Besides, as Courtine notes, the fear of supernatural manifestations is much worse for someone who does not believe in ghosts. If spectres do exist, then a rationalist's entire system of disbelief in the supernatural will be destroyed.

Courtine arrives, in a gas-lit atmosphere described so evocatively one can almost taste it, at the shabby house of Austin Fickling, a fellow- student he has not seen for many years. Fickling is tormented by strange dreams and his abode is overlooked, physically and symbolically, by the shadow of Thurchester Cathedral. Courtine's purpose is to track down a medieval chronicle, but he finds himself embroiled as a witness to murder in a case investigated by Major Antrobus: an entertaining anti-detective who could not get things more wrong.

Within this story lie others, including facts and legends surrounding a 17th-century murder possibly committed by a cathedral mason.

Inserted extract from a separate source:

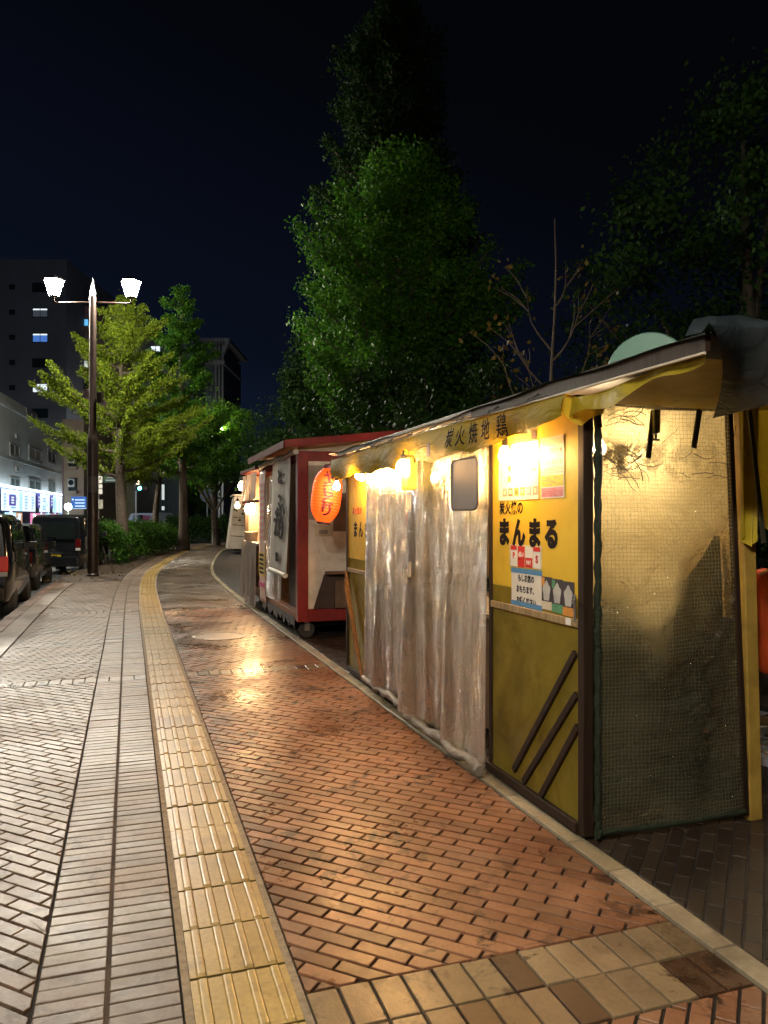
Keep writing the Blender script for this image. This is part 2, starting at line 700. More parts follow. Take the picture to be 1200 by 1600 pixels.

And as Courtine's researches take him back in time, he finds a mystery going back to the ninth century, which may reveal the Victorian hero, Alfred the Great, as a deceitful and cowardly killer. The narrative of Courtine is framed by a later record, constituting yet another phase and contributing a sudden new perspective on the novel's central mystery.

The interplay of these threads creates a remarkable spectrum of attitudes to murder, guilt and hatred, and allows Courtine to embark on a process which will change his own life. He is the survivor of a broken marriage, a middle-aged scholar contemplating a lonely future. Emotional intensity charges the narration with anger and revenge.

The novel has to interlock events in different centuries. The 19th-century narrative of Courtine is deeply convincing, but the characters in the earlier periods are sketchier, tending to involve us only at an intellectual level and needing a great deal of exegesis. Behind this lies a general problem of historical crime fiction: the crime genre demands a tense narrative, but the writer must constantly convey plot-clogging background.

Because of its complexity The Unburied may be called a cult book, which usually means something unreadable except by a few nutters with a web- site. But Palliser's book is a much greater achievement: an analysis of attitudes to guilt, death and forgiveness, and of the nature of history itself.